It’s no secret that Netflix started cracking down on password sharing a few months ago.
Now, I’ve found myself bending my knee to the streaming service that was once a DVD company. I gave in and got my own Netflix account after years of sharing my sister’s.
I imagine the rest of the streaming services will follow suit. However, I believe this is a crock of shit.
Locking down a service to one home and a few devices absolutely sucks. What if you, yourself, have more than 4 devices in your home that you want to log in on? You’re saying I can’t watch Hubie Halloween on a potential 5th bathroom TV? Absolute bullshit.
And in the case of my sister, she’s a flight attendant. She’s flying all over the country every week and can’t watch Netflix on her iPad because it’s not within the house the account is tied to?

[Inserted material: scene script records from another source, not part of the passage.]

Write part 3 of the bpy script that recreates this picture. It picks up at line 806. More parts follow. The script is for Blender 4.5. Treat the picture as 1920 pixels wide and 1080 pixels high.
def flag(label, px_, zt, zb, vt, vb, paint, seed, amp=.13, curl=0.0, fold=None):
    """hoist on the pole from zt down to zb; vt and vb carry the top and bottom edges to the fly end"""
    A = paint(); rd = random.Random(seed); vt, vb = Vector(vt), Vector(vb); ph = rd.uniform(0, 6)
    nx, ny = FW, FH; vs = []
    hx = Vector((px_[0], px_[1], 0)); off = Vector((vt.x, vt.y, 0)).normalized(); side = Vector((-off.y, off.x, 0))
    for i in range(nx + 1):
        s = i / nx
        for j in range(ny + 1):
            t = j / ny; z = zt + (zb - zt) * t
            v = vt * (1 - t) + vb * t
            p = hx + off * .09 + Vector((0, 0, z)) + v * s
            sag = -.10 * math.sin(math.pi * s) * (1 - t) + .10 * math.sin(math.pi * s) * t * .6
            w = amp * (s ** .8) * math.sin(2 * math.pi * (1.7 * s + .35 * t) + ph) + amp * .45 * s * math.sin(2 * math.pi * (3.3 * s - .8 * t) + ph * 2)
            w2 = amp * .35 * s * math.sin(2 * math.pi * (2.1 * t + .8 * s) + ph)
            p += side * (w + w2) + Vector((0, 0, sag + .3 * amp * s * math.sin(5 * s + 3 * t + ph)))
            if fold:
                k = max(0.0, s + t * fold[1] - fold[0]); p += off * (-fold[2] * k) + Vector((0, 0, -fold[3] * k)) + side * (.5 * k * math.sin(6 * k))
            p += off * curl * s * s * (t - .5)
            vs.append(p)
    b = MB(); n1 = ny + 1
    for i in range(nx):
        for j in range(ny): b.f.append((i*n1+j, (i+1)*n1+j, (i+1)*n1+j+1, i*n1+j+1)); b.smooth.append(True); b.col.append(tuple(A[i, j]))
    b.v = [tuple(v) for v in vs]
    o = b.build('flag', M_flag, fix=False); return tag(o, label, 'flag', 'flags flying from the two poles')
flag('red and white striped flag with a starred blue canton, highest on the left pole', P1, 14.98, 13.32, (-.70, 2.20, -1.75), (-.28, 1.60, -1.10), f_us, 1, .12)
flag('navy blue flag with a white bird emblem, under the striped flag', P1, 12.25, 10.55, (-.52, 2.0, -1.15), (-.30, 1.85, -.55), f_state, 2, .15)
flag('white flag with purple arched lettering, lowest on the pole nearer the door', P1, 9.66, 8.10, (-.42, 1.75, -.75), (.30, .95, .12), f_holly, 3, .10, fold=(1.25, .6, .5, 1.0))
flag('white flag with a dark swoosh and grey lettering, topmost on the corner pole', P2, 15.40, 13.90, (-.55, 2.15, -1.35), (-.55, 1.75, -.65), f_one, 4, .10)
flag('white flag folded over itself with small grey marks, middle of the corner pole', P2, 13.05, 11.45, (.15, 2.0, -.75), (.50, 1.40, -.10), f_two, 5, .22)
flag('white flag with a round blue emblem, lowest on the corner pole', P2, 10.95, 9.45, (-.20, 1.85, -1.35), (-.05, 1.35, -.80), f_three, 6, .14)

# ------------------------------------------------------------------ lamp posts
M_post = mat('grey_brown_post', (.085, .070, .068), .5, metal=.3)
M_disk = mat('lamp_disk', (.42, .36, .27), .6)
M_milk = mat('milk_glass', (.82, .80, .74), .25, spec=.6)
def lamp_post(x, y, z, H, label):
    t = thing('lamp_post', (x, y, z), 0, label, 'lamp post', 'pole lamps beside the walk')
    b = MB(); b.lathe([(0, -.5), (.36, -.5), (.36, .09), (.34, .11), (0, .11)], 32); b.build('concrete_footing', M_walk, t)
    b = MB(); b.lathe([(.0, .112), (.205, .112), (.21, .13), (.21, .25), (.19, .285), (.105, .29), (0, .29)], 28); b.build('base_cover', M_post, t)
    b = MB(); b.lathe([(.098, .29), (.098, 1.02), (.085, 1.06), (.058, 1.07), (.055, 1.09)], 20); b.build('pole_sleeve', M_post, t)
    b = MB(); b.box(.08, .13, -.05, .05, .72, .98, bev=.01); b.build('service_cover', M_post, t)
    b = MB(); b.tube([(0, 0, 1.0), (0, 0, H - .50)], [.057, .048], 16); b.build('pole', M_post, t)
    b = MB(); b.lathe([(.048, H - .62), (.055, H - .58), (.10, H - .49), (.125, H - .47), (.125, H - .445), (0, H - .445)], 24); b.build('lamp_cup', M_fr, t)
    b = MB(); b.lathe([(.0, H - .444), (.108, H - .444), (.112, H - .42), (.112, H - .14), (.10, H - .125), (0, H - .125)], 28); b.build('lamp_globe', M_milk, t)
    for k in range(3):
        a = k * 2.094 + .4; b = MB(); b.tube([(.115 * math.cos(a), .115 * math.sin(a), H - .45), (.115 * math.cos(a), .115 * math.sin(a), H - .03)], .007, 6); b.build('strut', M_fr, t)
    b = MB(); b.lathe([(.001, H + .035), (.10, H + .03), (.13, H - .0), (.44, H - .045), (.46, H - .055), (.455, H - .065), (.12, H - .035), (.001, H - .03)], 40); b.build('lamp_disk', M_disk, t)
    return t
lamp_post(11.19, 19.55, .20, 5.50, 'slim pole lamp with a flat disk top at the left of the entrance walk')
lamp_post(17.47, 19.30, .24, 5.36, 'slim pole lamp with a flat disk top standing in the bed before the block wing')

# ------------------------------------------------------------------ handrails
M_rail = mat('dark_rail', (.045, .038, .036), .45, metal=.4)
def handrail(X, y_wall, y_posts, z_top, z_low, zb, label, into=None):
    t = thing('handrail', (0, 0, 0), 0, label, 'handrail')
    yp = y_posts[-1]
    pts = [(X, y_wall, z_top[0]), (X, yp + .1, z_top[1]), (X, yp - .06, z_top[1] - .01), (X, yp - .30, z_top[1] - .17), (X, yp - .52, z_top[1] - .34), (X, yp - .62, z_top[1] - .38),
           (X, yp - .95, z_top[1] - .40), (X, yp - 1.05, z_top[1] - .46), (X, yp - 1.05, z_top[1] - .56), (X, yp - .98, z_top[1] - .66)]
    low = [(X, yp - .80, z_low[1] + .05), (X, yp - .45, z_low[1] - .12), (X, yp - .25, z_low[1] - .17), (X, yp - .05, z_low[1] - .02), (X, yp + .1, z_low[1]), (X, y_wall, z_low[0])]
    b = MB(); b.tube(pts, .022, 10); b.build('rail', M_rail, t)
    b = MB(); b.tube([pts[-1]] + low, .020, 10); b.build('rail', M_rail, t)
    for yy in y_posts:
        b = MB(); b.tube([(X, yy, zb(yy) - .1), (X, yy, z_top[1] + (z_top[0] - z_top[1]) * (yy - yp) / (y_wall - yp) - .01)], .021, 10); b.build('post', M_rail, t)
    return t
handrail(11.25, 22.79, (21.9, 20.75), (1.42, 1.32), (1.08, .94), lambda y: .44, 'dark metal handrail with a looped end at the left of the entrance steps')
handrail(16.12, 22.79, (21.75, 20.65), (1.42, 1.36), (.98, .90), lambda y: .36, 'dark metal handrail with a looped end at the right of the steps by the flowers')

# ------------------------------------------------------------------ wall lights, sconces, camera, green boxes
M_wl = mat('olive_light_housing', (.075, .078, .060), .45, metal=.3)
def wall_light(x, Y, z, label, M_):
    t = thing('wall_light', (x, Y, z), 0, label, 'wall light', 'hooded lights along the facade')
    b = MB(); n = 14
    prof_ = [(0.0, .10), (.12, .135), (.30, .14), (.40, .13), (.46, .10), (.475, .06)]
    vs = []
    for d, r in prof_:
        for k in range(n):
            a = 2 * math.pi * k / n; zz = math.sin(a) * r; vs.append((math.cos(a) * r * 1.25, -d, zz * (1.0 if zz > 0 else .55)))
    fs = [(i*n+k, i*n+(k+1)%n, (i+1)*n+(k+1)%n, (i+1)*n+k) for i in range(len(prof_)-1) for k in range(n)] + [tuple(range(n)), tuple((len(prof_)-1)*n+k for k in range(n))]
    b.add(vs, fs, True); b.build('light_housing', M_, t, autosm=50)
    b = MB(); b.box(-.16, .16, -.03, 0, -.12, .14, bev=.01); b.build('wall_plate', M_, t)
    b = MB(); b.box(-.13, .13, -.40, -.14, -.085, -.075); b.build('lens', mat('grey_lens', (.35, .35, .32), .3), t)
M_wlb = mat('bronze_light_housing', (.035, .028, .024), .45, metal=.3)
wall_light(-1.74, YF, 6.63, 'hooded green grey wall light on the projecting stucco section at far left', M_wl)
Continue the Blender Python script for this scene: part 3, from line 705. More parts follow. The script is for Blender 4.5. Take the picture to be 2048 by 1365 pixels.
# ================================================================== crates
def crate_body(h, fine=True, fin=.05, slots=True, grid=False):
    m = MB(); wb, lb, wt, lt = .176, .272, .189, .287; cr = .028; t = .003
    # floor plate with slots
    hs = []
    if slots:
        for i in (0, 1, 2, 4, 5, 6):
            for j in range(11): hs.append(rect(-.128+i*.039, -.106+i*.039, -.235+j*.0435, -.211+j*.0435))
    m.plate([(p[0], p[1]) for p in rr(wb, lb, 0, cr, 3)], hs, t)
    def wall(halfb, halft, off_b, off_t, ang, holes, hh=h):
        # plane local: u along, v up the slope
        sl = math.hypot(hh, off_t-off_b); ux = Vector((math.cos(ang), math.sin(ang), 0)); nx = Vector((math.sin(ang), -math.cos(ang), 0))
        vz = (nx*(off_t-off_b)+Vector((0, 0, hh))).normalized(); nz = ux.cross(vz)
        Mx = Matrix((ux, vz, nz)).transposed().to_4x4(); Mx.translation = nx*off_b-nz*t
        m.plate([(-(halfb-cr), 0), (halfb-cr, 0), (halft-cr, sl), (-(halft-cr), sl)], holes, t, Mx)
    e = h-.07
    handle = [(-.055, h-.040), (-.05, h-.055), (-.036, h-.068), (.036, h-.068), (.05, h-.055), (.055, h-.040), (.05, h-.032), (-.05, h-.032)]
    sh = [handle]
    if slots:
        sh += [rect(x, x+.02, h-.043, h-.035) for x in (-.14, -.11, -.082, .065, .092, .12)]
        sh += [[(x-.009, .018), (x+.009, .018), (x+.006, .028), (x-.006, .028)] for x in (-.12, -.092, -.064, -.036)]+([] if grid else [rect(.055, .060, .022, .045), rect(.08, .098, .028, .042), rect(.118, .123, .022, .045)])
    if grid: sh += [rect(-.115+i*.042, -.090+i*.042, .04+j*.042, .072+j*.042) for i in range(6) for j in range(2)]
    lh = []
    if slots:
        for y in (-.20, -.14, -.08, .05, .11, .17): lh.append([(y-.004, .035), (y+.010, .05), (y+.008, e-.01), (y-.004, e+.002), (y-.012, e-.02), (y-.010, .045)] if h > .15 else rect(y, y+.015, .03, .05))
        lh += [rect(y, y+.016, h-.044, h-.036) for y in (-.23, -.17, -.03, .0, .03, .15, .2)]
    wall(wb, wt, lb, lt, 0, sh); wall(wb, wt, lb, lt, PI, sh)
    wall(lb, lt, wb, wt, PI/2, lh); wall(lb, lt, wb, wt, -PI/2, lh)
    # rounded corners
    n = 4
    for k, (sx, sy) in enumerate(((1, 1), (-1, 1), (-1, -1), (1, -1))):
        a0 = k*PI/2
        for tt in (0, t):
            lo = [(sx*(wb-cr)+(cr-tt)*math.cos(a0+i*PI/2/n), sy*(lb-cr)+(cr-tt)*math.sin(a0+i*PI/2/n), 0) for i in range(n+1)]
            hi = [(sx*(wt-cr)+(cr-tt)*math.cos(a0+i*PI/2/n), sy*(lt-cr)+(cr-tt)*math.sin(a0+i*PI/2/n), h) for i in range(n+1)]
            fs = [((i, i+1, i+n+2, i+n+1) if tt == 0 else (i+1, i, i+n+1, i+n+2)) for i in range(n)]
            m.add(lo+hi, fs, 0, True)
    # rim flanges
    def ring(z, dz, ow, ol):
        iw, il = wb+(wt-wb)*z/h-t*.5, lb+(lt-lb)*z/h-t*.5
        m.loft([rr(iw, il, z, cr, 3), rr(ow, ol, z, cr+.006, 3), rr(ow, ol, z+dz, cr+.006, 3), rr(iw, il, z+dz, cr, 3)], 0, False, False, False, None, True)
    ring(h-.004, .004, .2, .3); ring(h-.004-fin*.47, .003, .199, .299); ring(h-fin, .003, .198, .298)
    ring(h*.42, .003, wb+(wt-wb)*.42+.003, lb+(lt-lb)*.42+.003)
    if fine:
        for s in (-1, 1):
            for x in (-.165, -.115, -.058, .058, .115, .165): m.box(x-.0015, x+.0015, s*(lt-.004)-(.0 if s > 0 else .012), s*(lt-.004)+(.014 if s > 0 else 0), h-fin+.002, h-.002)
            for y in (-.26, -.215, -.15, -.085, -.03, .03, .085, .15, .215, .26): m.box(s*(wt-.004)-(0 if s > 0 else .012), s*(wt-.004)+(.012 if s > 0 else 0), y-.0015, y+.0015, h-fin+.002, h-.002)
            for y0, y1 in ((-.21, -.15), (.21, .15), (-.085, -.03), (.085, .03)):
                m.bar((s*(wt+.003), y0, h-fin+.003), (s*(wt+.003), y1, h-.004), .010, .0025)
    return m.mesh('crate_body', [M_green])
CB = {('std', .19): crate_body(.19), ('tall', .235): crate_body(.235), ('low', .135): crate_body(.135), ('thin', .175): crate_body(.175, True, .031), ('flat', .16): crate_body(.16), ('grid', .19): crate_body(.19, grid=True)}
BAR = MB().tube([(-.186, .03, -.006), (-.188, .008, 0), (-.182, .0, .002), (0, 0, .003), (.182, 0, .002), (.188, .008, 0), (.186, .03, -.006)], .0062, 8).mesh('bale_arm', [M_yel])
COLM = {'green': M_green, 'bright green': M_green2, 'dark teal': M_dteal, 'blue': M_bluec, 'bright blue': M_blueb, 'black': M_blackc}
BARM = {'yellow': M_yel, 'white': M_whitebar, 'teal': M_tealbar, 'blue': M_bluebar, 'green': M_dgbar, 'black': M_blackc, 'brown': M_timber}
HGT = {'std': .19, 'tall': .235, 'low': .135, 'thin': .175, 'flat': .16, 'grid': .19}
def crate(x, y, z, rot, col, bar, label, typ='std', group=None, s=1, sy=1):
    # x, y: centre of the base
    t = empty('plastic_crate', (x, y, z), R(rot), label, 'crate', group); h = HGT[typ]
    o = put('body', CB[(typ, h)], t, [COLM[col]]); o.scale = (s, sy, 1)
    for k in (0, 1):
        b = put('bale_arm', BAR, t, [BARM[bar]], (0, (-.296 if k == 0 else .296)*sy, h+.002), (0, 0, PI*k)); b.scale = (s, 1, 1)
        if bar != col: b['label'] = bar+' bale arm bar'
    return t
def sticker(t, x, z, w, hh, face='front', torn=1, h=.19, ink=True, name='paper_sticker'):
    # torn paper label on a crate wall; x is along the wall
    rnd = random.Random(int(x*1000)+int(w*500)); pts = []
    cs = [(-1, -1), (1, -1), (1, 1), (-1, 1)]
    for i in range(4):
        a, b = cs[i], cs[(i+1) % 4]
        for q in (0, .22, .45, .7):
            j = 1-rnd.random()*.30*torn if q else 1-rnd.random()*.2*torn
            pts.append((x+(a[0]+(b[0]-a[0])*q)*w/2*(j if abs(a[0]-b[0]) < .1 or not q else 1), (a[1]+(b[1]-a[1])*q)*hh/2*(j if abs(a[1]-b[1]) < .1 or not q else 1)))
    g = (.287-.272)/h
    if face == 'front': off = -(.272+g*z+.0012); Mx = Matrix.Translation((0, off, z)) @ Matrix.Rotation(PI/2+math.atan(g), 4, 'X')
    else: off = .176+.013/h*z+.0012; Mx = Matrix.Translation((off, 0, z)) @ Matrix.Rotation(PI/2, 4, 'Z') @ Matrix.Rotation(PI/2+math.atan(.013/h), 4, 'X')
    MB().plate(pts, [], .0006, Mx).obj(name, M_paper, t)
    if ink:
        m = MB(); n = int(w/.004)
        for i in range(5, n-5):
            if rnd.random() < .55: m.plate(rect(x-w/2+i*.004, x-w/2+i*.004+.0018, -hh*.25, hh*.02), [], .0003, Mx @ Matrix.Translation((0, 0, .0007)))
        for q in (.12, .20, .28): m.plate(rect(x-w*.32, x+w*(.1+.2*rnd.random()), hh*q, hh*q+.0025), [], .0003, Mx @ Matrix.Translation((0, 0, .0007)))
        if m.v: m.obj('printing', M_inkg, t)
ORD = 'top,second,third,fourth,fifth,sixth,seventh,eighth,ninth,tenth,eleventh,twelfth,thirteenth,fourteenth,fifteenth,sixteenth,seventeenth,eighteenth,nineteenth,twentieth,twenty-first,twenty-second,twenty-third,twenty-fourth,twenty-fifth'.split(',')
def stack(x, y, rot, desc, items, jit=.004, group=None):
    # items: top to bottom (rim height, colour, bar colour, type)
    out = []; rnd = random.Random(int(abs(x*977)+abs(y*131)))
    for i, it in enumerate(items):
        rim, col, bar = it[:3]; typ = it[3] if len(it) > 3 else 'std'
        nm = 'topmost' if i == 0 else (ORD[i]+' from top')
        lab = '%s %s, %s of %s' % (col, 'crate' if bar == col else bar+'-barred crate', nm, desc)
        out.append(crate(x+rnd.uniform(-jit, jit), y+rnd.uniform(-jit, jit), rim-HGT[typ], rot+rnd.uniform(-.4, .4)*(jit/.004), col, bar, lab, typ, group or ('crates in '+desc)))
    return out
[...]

Get the fuck outta here.
What angers me the most about the service’s change of heart is that for the entirety of the streaming service’s life, I’ve enjoyed the viewing of each show I’ve binged on someone else’s account.
Mostly my sister’s, but there are countless memories of watching shows on accounts that weren’t mine.
The ultimate binge of The Office and the introduction of Stranger Things on my best friend’s account in college:

Meeting Tommy Shelby and the Peaky Fookin’ Blindahs on a friend of a friend’s couch in college:

Realizing after all these years that Temple of Doom is a prequel on an ex-girlfriend’s account:

Continuing my endless rewatch of Seinfeld on my sister’s account in order to make references like this in real life to my friends:
What sucks the most about this is that Netflix itself used to romanticize password sharing. It was a running joke for the entire human race, it was just part of having a Netflix account: somebody else was using it.

Netflix made it incredibly irritating to be able to watch on someone else’s account. I’m surprised more people just didn’t do a straight up boycott instead of purchasing their own accounts.
The reason I bent the knee was to watch the live action adaptation of Avatar: The Last Airbender, produced entirely by Netflix.
The original animated series is regarded as one of the greatest TV shows of all-time and I agree. I’m a huge fan of the original show so I felt obligated to watch this live-action adaptation in order to compare the two and either enjoy or dislike this latest version.
When I sat down to begin the show upon its premiere yesterday, I was met with this screen:

If I had sent an email code or a text code to my sister every single time I wanted to watch something, it would become more than just an annoyance for me, it would be for my whole family. Now that me and my 4 siblings and our parents live across three different states under different roofs, there’s no way this frustration could continue.
So I did it. Are you happy Netflix? I got my own fucking account.
There are worse things. Like I said, I can watch Avatar. I can endlessly watch Seinfeld. Rewatch Peaky Blinders when I want to. Watch in awe when Stranger Things comes to an end.
I’m just worried about all the other streaming services following suit. If Netflix, the former kings of password sharing, finally started cracking down, what are the copycats going to do?
I have the Amazon Prime and HBO Max for my family. My parents have the Disney+ and my brother has the Hulu. God help us all if they come for us.
But it seems our days are numbered.
Just like the world in Avatar, we must await the return of a great force that can bring balance to the chaos. Could it be the return of cable?

We never forgot you coax cable, and now, we may need you once again.
If you need me, I’ll be using a service I’m now paying for. Enjoy it while you can freeloaders, they’re coming for you. You’d best be ready when they do.